### Directions for this task
Everything from the first line to the line containing "from pxr import" is to be repeated exactly; nothing past it.
***** Material
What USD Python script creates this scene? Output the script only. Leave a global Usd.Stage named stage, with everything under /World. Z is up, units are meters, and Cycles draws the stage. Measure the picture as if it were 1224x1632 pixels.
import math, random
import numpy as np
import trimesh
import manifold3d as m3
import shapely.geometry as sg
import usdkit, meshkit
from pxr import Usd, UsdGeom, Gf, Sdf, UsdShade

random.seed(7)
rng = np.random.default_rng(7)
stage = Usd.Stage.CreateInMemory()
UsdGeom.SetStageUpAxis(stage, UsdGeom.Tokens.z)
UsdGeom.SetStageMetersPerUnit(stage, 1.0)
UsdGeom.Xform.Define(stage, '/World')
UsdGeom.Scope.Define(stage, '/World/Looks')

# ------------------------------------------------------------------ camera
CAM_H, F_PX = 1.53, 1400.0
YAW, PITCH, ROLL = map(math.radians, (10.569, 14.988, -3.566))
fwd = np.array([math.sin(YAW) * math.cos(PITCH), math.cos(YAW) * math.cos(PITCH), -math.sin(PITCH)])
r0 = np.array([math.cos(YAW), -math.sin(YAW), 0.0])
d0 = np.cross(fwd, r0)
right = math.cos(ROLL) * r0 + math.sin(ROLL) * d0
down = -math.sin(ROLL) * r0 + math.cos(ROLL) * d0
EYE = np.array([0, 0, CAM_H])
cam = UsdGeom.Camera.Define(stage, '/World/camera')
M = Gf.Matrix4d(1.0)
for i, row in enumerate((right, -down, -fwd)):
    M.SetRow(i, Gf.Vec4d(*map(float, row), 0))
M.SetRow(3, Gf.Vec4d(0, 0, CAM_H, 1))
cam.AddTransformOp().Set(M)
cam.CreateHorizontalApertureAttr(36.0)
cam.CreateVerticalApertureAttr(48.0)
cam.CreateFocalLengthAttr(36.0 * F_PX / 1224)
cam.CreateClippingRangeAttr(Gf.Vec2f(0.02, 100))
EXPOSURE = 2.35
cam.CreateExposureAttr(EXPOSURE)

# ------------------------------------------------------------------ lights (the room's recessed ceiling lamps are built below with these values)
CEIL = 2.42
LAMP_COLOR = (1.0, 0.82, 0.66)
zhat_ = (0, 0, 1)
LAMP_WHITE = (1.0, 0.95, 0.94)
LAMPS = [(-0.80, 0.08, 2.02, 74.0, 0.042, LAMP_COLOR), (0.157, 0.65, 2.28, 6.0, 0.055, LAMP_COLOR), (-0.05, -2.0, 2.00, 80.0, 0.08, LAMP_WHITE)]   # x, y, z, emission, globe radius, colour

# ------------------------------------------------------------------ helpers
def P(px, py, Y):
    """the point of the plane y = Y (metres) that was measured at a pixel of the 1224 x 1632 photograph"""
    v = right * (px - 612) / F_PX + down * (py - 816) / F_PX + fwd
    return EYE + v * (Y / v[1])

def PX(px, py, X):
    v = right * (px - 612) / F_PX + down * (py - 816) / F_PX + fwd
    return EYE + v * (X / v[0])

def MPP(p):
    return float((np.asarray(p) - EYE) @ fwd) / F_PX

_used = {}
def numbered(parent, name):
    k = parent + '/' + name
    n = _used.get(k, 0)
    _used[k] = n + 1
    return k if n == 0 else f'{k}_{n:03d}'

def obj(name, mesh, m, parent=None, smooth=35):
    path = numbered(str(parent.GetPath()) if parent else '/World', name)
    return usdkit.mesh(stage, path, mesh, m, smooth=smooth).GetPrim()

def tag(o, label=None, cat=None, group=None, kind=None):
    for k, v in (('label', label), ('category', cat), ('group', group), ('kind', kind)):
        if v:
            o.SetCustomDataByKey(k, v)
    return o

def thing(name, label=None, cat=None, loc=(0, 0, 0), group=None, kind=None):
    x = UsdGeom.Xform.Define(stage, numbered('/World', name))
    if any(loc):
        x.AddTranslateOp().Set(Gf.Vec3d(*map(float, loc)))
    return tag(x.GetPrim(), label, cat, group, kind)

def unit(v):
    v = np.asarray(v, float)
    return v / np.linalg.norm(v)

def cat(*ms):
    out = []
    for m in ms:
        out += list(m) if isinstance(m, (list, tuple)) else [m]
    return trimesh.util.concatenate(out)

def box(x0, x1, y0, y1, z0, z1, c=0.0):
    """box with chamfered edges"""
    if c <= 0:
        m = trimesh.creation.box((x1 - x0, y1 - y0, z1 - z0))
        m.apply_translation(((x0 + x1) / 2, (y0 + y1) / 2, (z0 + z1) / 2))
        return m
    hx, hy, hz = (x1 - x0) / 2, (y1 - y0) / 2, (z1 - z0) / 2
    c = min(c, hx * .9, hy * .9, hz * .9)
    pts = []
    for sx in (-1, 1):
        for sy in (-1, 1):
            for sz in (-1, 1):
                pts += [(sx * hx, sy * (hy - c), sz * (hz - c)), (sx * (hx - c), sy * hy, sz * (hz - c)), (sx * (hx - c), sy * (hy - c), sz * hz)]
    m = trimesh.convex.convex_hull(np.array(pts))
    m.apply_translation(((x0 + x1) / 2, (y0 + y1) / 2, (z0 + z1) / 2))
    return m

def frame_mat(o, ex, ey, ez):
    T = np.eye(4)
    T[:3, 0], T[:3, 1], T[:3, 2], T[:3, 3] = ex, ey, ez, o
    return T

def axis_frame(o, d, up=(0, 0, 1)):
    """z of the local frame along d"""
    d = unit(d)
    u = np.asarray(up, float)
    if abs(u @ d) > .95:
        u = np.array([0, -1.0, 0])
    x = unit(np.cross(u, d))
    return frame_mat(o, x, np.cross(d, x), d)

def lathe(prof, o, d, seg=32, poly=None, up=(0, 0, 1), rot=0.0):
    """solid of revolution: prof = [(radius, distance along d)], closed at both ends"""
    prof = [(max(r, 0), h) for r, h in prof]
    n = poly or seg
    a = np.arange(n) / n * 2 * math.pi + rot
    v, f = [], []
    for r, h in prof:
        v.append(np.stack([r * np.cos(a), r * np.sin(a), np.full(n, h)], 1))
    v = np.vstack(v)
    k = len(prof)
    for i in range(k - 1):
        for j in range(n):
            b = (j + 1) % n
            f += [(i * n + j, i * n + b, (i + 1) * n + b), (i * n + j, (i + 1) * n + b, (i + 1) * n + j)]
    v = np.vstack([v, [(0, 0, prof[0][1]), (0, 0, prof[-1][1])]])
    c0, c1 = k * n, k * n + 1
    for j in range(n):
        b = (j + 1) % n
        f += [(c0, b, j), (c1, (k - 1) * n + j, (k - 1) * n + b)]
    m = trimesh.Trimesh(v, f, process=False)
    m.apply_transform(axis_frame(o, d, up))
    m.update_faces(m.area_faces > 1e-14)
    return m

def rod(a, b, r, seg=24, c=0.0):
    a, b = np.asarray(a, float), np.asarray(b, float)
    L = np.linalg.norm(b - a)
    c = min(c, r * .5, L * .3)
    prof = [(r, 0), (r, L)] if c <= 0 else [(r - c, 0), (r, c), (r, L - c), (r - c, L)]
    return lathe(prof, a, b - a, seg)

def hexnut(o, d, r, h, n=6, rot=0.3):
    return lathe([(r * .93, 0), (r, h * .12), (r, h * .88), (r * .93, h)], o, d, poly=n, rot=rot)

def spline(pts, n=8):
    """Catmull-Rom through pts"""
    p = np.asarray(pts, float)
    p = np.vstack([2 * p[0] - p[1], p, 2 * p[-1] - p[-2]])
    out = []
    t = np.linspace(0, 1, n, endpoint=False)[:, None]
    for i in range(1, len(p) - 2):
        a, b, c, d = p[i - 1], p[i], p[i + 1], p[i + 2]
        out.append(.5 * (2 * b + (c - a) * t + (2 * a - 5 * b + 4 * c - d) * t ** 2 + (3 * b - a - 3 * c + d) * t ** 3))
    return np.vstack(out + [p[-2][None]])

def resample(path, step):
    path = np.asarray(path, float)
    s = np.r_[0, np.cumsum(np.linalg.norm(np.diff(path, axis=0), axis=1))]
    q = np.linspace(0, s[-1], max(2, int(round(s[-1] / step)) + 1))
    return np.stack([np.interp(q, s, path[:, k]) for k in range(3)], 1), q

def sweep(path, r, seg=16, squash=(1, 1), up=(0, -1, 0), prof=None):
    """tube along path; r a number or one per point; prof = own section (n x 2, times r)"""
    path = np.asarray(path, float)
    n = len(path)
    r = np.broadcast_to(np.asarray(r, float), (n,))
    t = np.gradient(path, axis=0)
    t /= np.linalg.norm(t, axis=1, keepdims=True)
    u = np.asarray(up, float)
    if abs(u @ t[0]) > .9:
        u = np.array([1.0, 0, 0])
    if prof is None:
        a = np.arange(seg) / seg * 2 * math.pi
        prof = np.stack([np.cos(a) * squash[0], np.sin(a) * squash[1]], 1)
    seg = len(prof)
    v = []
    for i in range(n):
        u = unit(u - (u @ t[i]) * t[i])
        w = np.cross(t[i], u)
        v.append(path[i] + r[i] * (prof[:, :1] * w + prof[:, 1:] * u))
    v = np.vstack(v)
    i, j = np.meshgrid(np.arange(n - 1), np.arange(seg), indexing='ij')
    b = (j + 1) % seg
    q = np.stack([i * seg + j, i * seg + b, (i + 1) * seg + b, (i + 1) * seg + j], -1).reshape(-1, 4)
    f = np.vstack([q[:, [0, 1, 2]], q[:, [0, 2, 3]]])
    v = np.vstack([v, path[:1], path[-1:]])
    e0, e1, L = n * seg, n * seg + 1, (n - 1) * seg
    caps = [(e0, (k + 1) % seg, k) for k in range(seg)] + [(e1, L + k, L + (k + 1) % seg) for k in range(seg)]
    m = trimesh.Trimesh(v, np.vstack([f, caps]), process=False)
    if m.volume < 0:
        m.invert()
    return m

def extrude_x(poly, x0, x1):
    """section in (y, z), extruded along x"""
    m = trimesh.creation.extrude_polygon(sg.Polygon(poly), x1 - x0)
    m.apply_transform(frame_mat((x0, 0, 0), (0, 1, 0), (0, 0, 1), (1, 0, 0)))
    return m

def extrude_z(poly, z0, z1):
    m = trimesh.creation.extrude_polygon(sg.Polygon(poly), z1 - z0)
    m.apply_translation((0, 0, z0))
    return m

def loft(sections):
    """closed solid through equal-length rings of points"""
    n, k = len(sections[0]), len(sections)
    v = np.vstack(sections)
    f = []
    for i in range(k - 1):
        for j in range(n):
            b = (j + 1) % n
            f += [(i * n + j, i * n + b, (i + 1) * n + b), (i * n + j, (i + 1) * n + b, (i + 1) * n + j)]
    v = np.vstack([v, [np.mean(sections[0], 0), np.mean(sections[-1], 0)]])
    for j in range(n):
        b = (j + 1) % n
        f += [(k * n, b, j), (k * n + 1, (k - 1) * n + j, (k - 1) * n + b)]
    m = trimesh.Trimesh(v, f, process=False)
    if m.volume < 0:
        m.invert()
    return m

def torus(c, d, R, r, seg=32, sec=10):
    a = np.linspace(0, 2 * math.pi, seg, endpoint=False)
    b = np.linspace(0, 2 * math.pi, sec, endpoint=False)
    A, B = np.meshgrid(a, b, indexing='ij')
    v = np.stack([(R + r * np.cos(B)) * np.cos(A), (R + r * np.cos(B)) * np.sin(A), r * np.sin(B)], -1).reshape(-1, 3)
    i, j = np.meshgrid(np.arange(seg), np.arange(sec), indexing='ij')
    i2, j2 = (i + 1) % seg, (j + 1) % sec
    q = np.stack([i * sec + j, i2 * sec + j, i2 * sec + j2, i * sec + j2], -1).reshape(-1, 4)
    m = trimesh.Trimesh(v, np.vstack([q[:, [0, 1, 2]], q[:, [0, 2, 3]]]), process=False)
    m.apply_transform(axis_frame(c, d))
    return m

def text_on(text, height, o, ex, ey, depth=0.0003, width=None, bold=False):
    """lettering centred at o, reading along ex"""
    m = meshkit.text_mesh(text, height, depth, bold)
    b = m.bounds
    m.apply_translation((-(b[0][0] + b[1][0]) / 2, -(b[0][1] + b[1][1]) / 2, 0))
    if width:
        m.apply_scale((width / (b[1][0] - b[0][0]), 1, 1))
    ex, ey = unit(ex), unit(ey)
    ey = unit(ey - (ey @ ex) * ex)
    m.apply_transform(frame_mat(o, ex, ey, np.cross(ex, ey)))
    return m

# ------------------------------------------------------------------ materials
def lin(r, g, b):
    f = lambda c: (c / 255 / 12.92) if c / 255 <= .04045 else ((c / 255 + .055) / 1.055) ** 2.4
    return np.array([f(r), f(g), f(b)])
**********
### Exercise output
What USD Python script creates this scene? Output the script only. Leave a global Usd.Stage named stage, with everything under /World. Z is up, units are meters, and Cycles draws the stage. Measure the picture as if it were 1224x1632 pixels.
import math, random
import numpy as np
import trimesh
import manifold3d as m3
import shapely.geometry as sg
import usdkit, meshkit
from pxr import Usd, UsdGeom, Gf, Sdf, UsdShade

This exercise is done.